**Supplied information**:
┄┄┄┄┄┄┄┄┄┄

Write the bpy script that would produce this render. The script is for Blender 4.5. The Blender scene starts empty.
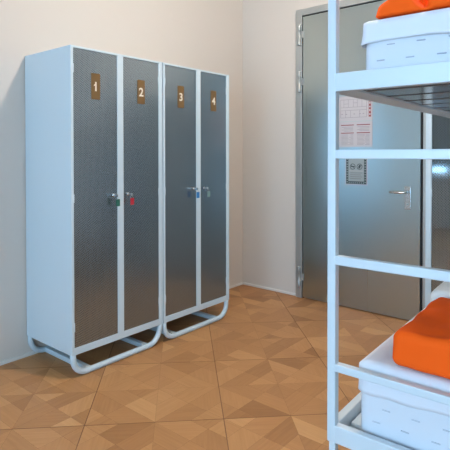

┄┄┄┄┄┄┄┄┄┄

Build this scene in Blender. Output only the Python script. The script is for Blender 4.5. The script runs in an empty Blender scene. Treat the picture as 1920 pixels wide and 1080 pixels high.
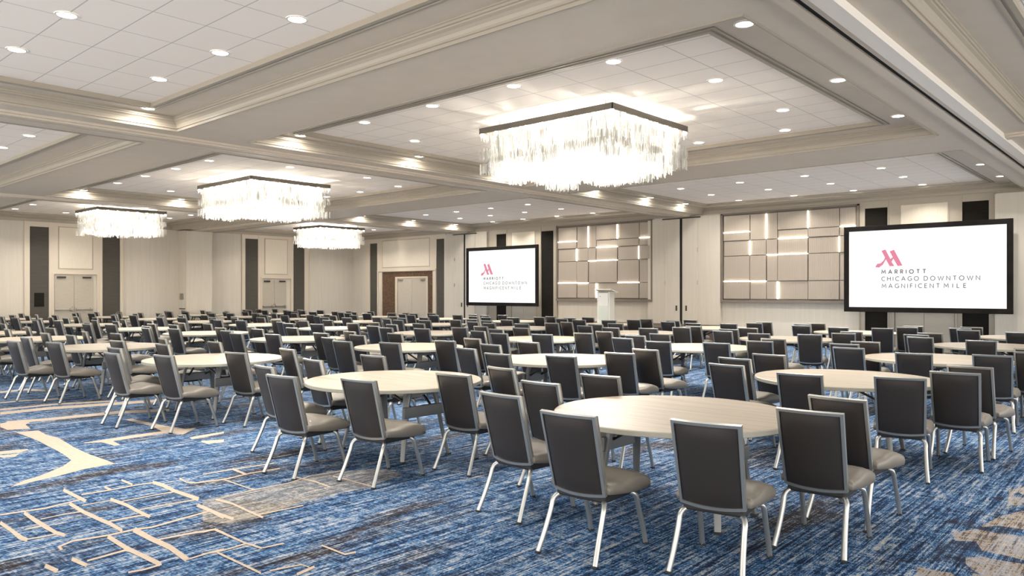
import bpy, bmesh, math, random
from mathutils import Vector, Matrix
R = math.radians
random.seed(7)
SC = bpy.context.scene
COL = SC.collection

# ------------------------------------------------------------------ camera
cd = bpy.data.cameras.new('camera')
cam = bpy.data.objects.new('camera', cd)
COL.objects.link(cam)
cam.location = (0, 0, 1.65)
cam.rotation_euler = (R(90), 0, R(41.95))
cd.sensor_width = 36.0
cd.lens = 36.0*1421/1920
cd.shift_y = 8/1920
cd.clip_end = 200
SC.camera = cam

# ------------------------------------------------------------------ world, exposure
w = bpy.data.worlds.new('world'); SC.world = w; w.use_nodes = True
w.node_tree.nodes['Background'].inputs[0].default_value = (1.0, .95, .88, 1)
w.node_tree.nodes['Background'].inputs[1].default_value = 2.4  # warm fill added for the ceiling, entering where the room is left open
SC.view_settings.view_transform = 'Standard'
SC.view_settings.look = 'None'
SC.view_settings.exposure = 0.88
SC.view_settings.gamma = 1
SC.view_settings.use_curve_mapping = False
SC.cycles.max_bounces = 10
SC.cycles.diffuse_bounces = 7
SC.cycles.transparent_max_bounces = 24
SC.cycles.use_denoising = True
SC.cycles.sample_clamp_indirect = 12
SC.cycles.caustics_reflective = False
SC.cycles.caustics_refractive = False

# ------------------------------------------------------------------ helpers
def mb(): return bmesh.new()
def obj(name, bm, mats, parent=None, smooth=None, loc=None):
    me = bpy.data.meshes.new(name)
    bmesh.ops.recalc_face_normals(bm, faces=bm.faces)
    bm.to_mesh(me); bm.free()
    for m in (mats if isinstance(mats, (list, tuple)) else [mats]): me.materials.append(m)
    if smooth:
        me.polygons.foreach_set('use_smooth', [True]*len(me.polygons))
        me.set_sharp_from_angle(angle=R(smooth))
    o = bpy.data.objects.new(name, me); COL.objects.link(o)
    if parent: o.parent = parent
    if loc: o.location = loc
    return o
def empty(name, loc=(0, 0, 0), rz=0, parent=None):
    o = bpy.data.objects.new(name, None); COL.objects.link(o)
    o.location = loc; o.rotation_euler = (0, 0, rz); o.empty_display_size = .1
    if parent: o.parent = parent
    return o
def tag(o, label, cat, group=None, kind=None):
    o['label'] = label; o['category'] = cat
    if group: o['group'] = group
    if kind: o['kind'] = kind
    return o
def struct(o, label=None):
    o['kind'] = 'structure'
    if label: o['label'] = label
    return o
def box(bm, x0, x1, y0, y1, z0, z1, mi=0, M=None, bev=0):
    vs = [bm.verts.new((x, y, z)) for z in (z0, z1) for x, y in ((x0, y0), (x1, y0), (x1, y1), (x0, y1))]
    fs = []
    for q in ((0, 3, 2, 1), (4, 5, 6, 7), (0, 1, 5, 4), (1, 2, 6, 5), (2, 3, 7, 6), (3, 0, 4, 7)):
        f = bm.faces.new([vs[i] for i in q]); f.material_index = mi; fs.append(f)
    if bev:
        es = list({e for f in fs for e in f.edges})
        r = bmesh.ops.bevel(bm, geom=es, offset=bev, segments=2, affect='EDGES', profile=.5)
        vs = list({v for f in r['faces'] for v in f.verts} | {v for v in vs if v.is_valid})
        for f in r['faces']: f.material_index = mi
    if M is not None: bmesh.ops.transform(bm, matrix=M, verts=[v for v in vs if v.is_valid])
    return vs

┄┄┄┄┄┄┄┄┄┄

Pull every line containing the word "Blender" out of the material.

Write the bpy script that would produce this render. The script is for Blender 4.5. The Blender scene starts empty.
Build this scene in Blender. Output only the Python script. The script is for Blender 4.5. The script runs in an empty Blender scene. Treat the picture as 1920 pixels wide and 1080 pixels high.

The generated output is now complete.